Here is a link to a recent paper discussing the negative correlation between African literacy rates in the colonial and post-colonial times and the "slave export intensity" during the pre-colonial era. 

Cherokee Gothic rightly points out that this is an example of economic path-dependency, a concept familiar to mathematicians: for certain quantities, it isn't where you end up, but how you got there. 

Example: if one pegs their net worth at the value of the stock AAPL, and through some sorcery predicts every upturn and downturn in the stock price, liquidating at peaks and converting all cash to stock at local minima, in a year that person would have a considerable amount more money than the person who held the stock fixed, and much more than the person who made the opposite choices.
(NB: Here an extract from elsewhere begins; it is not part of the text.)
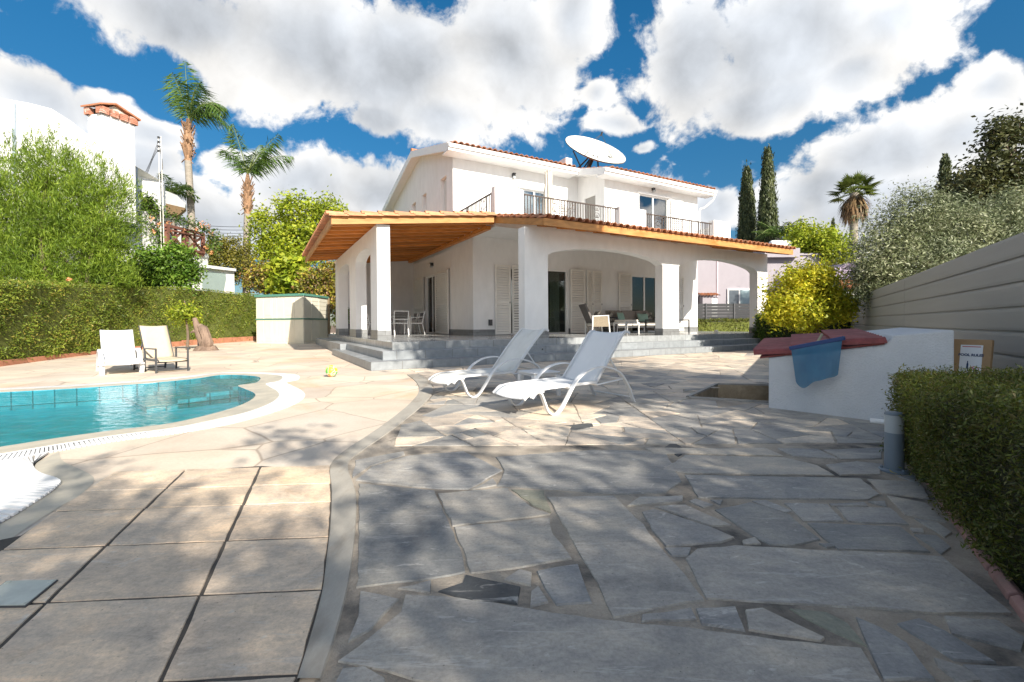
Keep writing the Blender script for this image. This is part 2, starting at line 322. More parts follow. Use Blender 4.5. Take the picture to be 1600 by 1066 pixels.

The path taken to the end is what caused the discrepancy in wealth after a year. 

Path dependancy is a familiar trope in political theater and is, depending on the political and philosophical bent of the person, the reason for gender and race gaps in education, poverty, and incarceration.  It can be summarized (thanks to Scott E. Page) in the "old Bostonian jump roping rhyme"
I eat my peas with honey. I’ve done it all my life. It makes ’em taste quite funny, but it keeps them on the knife.
And so this recent paper attempts to gauge the level to which slave export has biased literacy rates in African countries over the proceeding centuries. The answer? According to the abstract: "a negative and signi cant relationship between slave
export intensity before the colonial era and literacy rates during the colonial era."
Picture
Here's the data used to support that claim, buried in a plot in the supplementary material. This image plots literacy rate against some normalized quantity representing pre-colonial slave exports as a percentage of the extant population. Where's the trend? 

To me (and this is just me), this appears to be a classic case of oversimplification. If the author wrote this paper with the exact opposite conclusion, I would be equally swayed. What causes the four outlier groups in slave export to be there? Why is there seemingly no trend? Why did the author connect two clusters with a line and call it a trend?